Some Improbable & Underappreciated Young NBA Players

This year’s rookie class is mostly notable for its total absence of impact, but the big compensation has been the number of other young players putting up remarkable or incongruous stat lines. Here are a few of my favorites:

Nikola Jokic

We may be approaching the end of the period when Jokic could accurately described as “underrated” , but I’m not ready to stop gawking at his numbers just yet. Among all age-21 seasons in NBA history, here’s where Jokic currently ranks:

  • 1st in true shooting
  • 15th in rebound rate
  • 2nd in assist rate among bigs
  • 5th in win shares per 48 minutes, behind Anthony Davis, Shaq, Kevin Durant, and LeBron.

If we start combining those thresholds, we can drop the age requirement and he basically stands either alone or with Hall of Famers.

  • 60.0% TS% and two assists per turnover: Jokic and Brad Daugherty are the only centers.
  • 64.0% TS% and 25% assist rate: Jokic and LeBron (twice) are the only non-point guards.
  • 25% assist rate and 18% rebound rate: Jokic, Kevin Garnett (2), Joakim Noah, and DeMarcus Cousins (this year).
  • .600/.350/.800 from 2PT/3PT/FT: Durant (this year), Steve Kerr, Chris Mullin.

You get the picture.
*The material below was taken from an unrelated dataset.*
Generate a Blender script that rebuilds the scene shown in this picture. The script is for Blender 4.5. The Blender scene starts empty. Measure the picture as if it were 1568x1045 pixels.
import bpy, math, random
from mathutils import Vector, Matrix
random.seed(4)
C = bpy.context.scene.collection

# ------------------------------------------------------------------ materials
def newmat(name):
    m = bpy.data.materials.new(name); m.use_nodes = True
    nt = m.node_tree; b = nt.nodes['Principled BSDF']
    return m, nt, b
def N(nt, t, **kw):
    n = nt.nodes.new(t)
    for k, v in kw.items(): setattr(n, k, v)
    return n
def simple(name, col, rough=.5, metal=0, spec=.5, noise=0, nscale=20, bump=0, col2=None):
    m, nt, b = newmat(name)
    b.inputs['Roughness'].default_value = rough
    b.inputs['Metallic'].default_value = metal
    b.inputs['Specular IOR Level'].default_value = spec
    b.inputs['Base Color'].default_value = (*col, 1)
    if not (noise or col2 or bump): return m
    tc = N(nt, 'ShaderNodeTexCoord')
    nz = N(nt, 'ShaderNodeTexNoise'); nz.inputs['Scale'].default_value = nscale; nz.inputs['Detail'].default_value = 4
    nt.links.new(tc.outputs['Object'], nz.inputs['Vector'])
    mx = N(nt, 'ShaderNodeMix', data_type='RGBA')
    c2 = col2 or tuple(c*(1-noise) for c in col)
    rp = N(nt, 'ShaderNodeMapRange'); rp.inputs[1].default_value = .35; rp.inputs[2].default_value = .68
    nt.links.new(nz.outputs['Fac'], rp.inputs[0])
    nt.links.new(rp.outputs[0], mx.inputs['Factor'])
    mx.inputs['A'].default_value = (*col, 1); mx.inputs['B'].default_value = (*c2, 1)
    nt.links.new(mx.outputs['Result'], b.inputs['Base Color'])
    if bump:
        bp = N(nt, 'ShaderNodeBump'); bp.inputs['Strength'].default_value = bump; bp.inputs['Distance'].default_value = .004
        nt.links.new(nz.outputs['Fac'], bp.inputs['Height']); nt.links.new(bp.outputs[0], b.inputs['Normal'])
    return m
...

He also has the highest RPM (ESPN’s box score metric) of any player on a losing team.

Rudy Gobert

Gobert, age 24, currently has the 21st-highest season true shooting percentage ever; only one player ahead of him (Cedric Maxwell) was younger (23). He’s doing this while leading the league in blocks per game (granted, it’s a down year for blocks); no player under 25 with 2.5 BPG has ever come within 40 points of his TS%. Drop the age requirement and look at players with .600 TS%, 5.0% block rate, and 20% rebound rate – all of which he easily clears – and we’re down to Gobert and… Dallas’ 30-year-old sophomore Salah Mejri, who is getting limited minutes despite the fact that Andrew Bogut has lost the ability to score and pass overnight.

Gobert is also handily leading the league in defensive RPM (opponents’ FG% jumps 40 points when he’s off the floor) and put up a FG% of .778 in December, the third-highest since 1983-84 for that month.

Otto Porter

Porter’s turnover rate is currently lower than any career mark, and would be one of the 20 lowest ever in a season. Virtually every player ahead of him was a spot-up shooter or a no-pass big man. He’s shaved two percentage points off his turnover rate each season in the league. He’s currently one of 15 players ever with twice as many steals as turnovers in a season.

Dewayne Dedmon

Dedmon showed signs of life last year with Orlando when his true shooting improved by 40 points and his turnover rate fell by a third, but San Antonio has turned him into a gem. Dedmon is currently putting up some historic plus-minus numbers thanks largely to his rebounding efforts; the Spurs are currently 5 rebounds per 100 possessions better with him on the floor than off. This may have something to do with the fact that he’s usually substituting for either LaMarcus Aldridge or Pau Gasol, both of whom are jump shooters rather than post players at this point in their careers. San Antonio’s three best lineups all feature Dedmon.

Giannis Antetokounmpo

Giannis has piled up so many absurd line scores this season that it’s hard to pick a favorite. He piles up numbers in every phase of the game at age 22, and three-point shooting is effectively his only weakness. In 54 games, he’s put up 30+ points 13 times, double-digit boards 19 times, double-digit assists 5 times, 3+ steals 11 times, and 3+ blocks 18 times. His highs are 41-15-11-5-7. At the all-star break, he has four games of 30 points, 5 assists, and multiple steals and blocks; only LeBron (3X), MJ (3X), Wade (2X), Hakeem (3X), David Robinson, Tracy McGrady, and Larry Bird had more in an entire year. His 7 games with 10 boards and 3 blocks have already tied his own record for most ever by a guard. Unfortunately, he also owns 5 of the league’s best 75 game scores in losses so far this year.